PESCA COTOGNA DI ROSANO, UN VANTO DELLA VALLE DELL’ARNO IN VIA D’ESTINZIONE

PESCA COTOGNA DI ROSANO, UN VANTO DELLA VALLE DELL’ARNO IN VIA D’ESTINZIONE
E' uno dei prodotti più gustosi e ambiti da tutti gli amanti della frutta e non solo. Eppure la pesca cotogna di Rosano è a rischio d'estinzione. In questo periodo ogni anno centinaia di amanti della buona frutta si dirigono verso il paese nel territorio comunale di Bagno a Ripoli (provincia di Firenze), in una posizione centrale tra il Chianti, il Valdarno e la Valdisieve, alla ricerca del frutto tardivo, saporito, profumato, uno dei vanti delle produzioni agricole della Valle dell'Arno.
La pesca cotogna di Rosano rischia molto tra mancate tutele e la ‘solitudine' degli ormai rari produttori. A Rosano sono solo 4-5 quelli che ancora coltivano questa deliziosa pesca; quest'anno hanno dovuto combattere anche contro un meteo che ha ridotto a un terzo la tradizionale produzione. "Se la nostra azienda negli anni passati raggiungeva 150-180 quintali di pesche in un mese – spiega Alessandro Fonseca, agronomo e titolare della Fattoria di Petreto - quest'anno speriamo di averne almeno 50-60 quintali". È dal 1871 che l'azienda agricola di famiglia affianca alla coltivazione di vigneti e produzione di vini anche le pesche di Rosano. "Il microclima e il particolare terreno di questa zona ci permettono di avere frutti deliziosi e di elevata qualità. Insieme alla pesca ‘Regina di Londa', è un prodotto apprezzato da tutti gli amanti della frutta e fino agli anni '80 era molto ricercato e prodotto: solo nella nostra zona c'erano 50-60 ettari di terreno coltivato a pescheto. Ora sono 6-7 ettari al massimo. Un tempo c'erano le fiere della pesca con riconoscimenti per i migliori produttori, ora ci ritroviamo da soli a combattere contro la concorrenza della grande produzione, senza tutele per il nostro frutto".

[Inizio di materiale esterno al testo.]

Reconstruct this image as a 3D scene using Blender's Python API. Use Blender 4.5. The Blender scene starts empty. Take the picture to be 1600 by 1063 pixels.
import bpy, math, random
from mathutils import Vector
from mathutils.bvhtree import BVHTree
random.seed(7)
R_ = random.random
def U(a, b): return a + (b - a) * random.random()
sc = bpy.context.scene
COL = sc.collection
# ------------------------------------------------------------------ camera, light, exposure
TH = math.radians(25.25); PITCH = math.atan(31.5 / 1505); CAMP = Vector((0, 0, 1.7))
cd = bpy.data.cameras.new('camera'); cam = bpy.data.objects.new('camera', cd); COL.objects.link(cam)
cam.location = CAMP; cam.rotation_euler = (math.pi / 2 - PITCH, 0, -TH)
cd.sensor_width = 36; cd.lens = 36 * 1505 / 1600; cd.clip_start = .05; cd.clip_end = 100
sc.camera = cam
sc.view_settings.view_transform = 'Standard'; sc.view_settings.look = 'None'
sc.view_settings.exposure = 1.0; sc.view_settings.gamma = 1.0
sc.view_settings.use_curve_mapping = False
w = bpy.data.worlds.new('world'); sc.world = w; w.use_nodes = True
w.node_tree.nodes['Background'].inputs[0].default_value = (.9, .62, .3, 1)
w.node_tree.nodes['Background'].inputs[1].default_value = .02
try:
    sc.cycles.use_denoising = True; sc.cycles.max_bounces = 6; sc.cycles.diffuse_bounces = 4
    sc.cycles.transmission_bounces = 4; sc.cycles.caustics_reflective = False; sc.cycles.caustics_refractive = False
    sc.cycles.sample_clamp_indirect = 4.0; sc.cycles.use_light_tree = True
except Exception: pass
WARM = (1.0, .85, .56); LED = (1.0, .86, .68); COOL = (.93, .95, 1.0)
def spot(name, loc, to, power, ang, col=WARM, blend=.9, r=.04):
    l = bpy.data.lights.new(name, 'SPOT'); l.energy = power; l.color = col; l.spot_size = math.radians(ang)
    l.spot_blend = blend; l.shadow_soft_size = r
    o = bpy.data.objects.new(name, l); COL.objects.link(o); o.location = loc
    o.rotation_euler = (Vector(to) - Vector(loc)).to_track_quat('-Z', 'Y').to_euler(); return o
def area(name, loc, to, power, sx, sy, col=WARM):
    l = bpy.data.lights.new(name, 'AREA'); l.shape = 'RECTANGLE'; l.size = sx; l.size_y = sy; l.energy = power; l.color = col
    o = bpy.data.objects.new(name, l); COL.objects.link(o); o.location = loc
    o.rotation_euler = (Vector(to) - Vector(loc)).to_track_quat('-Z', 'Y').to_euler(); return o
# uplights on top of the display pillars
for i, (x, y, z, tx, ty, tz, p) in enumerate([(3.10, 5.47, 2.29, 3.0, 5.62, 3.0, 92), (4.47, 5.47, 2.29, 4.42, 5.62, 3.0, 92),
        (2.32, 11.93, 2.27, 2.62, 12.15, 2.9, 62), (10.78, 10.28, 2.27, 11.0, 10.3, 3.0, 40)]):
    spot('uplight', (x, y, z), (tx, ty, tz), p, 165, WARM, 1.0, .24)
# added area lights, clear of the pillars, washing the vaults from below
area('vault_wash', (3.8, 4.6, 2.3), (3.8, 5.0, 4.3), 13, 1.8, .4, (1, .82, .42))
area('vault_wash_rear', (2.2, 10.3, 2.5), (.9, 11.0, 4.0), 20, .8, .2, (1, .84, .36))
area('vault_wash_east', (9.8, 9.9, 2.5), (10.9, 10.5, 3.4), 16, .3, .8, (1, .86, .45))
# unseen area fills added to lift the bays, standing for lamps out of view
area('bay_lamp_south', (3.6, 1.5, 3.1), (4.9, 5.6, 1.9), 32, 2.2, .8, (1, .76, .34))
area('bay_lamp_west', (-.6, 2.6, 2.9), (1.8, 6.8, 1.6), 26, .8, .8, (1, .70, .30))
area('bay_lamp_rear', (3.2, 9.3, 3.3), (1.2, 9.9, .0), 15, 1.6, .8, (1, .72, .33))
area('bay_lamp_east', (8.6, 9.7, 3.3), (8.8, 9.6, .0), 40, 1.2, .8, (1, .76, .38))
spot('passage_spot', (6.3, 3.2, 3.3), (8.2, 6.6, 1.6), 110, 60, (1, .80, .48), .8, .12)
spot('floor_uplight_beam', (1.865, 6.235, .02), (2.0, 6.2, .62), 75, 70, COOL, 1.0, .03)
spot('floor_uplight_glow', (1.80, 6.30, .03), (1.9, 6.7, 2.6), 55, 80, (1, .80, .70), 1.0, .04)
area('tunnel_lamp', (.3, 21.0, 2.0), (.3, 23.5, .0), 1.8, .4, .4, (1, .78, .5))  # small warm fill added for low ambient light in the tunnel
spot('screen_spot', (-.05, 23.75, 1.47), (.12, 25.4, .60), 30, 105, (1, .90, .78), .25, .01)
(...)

Eppure sono ancora tanti i clienti che ogni anno bussano alla porta della fattoria e che, accolti dalla signora Luciana, chiedono espressamente la pesca cotogna di Rosano. "Con una produzione come quella attuale – dice ancora il titolare della Fattoria di Petreto – non riprendiamo neanche le ingenti spese della produzione, ma finché la passione e il cuore ce lo consentiranno, continueremo a coltivare i pescheti".
Urge dunque una tutela di questo prodotto tutto nostrano. "Al momento ci sentiamo soli, continua Fonseca. In Francia sarebbe stato tutelato dalle istituzioni e dagli enti di ricerca, usato come vanto nazionale". Cosa si potrebbe fare? "I Comuni della zona potrebbero unirsi per ottenere riconoscimenti Dop delle produzioni locali e per valorizzarle nel turismo e nel mercato, sottolinea Fonseca. Ma anche noi stessi produttori dovremmo avere uno spirito più cooperativo, unirci per imporre i nostri frutti sul mercato e per sfruttare opportunità di finanziamento pubblico".